Rum elçisi Hz. Ömer’in uyurken yakınına geldi. Hz. Ömer’i görünce, titremeye başladı. Ömer’in heybeti, elçiye sirayet etti. Adam tir tir titriyordu. Elçi hem Ömer’i Mecnun-Leyla aşkıyla seviyor, hem de korkudan titriyordu. Buna “muhabbet, aşırı sevgi, aşk ve mehabet, korku ki, sevgi ile korkunun cemi birleşimi derler. Elçi, kendi kendine ben nice şahlar padişahlar, krallar, imparatorlar görmüş, sultanlara elçilik yapmış beynelmilel bir adamım. Hiç kimseden heybet (gösterişli), korku duymadığım halde, bu adamın heybeti mehabeti şuurumu aldı yok etti.

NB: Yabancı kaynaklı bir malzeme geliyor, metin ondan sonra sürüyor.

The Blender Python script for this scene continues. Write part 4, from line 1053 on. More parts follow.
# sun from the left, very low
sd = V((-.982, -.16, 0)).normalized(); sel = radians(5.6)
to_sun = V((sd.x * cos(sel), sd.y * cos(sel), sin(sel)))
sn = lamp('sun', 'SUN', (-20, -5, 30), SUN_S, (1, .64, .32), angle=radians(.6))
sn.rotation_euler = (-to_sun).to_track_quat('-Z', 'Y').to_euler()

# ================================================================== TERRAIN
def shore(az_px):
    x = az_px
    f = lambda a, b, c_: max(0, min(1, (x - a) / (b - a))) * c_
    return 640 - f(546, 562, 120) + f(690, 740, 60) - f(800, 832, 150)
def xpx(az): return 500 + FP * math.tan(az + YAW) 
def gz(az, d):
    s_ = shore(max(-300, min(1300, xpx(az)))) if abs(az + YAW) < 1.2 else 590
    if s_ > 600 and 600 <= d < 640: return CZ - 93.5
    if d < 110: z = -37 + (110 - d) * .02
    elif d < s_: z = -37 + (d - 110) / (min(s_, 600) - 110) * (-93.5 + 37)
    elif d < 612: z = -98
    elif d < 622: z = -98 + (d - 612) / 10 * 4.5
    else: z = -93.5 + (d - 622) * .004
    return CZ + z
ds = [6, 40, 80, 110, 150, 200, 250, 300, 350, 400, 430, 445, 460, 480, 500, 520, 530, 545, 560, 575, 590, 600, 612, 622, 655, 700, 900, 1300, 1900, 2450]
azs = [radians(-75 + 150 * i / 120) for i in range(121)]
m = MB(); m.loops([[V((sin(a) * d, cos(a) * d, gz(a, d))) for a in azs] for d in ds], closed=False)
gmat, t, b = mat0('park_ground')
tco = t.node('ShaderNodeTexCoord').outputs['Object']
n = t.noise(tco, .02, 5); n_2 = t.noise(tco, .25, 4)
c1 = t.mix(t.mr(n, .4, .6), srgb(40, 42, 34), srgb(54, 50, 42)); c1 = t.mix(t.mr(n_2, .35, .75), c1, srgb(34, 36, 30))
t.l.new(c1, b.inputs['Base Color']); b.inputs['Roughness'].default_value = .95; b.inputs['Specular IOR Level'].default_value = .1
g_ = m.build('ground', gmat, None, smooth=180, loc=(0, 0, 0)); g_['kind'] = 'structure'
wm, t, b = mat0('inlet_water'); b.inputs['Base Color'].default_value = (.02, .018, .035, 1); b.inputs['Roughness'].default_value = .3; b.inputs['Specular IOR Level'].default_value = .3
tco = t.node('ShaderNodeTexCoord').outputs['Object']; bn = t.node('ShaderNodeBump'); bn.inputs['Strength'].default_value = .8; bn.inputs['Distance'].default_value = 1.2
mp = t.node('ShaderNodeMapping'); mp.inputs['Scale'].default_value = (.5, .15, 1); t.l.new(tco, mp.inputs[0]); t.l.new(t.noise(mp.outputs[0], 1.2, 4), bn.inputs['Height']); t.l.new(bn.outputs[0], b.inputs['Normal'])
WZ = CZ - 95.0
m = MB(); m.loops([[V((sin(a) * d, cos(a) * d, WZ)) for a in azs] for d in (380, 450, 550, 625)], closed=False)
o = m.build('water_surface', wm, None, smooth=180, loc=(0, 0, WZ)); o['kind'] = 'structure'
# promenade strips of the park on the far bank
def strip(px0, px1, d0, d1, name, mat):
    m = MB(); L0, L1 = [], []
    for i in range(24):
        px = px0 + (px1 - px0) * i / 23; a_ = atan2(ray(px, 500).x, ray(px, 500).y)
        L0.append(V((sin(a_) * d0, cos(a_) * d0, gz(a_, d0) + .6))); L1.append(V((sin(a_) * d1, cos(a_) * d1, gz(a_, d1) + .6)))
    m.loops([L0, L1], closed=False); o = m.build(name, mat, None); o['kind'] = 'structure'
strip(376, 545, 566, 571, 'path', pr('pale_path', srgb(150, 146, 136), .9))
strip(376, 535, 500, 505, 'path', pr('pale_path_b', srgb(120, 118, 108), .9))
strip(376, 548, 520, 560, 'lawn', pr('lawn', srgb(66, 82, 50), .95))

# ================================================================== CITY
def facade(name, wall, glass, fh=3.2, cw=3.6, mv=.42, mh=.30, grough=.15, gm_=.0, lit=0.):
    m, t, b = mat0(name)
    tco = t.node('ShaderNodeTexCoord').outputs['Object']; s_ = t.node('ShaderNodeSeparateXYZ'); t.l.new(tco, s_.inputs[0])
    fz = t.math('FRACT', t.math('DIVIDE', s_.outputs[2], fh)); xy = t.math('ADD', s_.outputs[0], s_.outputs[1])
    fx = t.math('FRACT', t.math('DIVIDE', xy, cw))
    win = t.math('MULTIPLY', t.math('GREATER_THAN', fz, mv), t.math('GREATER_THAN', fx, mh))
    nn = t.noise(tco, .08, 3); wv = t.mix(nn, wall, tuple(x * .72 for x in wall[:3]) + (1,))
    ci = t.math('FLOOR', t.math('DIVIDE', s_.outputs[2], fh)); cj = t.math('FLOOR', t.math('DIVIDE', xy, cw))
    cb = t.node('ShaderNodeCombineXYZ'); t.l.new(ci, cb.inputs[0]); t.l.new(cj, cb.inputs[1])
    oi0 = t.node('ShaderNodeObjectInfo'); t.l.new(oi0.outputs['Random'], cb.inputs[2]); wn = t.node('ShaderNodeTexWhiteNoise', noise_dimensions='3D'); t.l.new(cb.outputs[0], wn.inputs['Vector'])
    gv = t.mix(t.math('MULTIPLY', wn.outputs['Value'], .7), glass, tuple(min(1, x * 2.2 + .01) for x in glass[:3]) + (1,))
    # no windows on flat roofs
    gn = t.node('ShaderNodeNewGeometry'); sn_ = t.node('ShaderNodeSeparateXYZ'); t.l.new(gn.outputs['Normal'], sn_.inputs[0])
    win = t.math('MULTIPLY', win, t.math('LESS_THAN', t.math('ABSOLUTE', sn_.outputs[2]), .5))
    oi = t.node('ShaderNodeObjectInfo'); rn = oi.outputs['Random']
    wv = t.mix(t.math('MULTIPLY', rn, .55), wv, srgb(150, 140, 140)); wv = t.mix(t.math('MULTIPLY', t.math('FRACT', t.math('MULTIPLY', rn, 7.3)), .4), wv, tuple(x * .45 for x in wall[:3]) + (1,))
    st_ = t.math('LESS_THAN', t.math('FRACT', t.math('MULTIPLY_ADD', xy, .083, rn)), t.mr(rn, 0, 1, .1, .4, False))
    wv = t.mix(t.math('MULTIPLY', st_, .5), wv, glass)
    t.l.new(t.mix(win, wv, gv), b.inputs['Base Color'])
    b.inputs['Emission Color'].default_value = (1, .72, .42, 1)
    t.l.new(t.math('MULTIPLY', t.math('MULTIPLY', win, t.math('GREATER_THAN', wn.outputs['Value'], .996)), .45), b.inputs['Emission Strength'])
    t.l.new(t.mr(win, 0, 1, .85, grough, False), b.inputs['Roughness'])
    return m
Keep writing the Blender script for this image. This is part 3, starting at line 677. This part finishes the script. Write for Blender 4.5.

Aslanların, kaplanların yatağına varınca insanın beti benzi uçar ya, ben de öyle oldum. Hatta şiddetli harp meydanlarında bulundum. Birçok yaralar aldığım halde, ölümlerden korkmadım ve kurtuldum. Halbuki, bu adam (Hz. Ömer R.A.) silahsız olarak yerde yatan, uyumuş birisinden niçin korkup titriyorum. Bu ne haldir. Bütün beden, vücudumun tamamını saran bir titreme. Elçi bu titremenin sebebini arıyor ve diyor ki;
Her ki tersid ez hak ü takva güzid
Tersed ez vey cinnu insü her ki did.
(Mevlana)
“Her kim Allah’tan korkar ve takva yolunu intihap eder, seçerse, ondan cin de, insan da ve her gören mahluk ta korkar.” Hadisi şerifte R.SAV “Her kim Allah’tan sevgiyle, saygıyla, hakkiyle korkarsa, her şey ondan korkar” buyurmuştur ve herkesi ondan Allah korkutur. Allah dostlarının Ehlüllahım-velikulların genel kerametlerindedir ki, Hz. Süleyman A.S. gibi hayvanata, haşerata, tabiata, rüzgara hükmediyordu. Bu kerametlerden birisi de, velilerin aslana binip yol almalarıdır. İran’ın büyük alim-şair, hikmet sahibi velilerinden olan Şeyh Sadi Şirazi, Bostan adlı eserinde, aynelyakin görerek seyrettim bu olayı, diyor. Bir veli ki kaplana binmiş, yılanı kamçı yapmış olduğu halde hayvanı sürüp gidiyordu, diyor.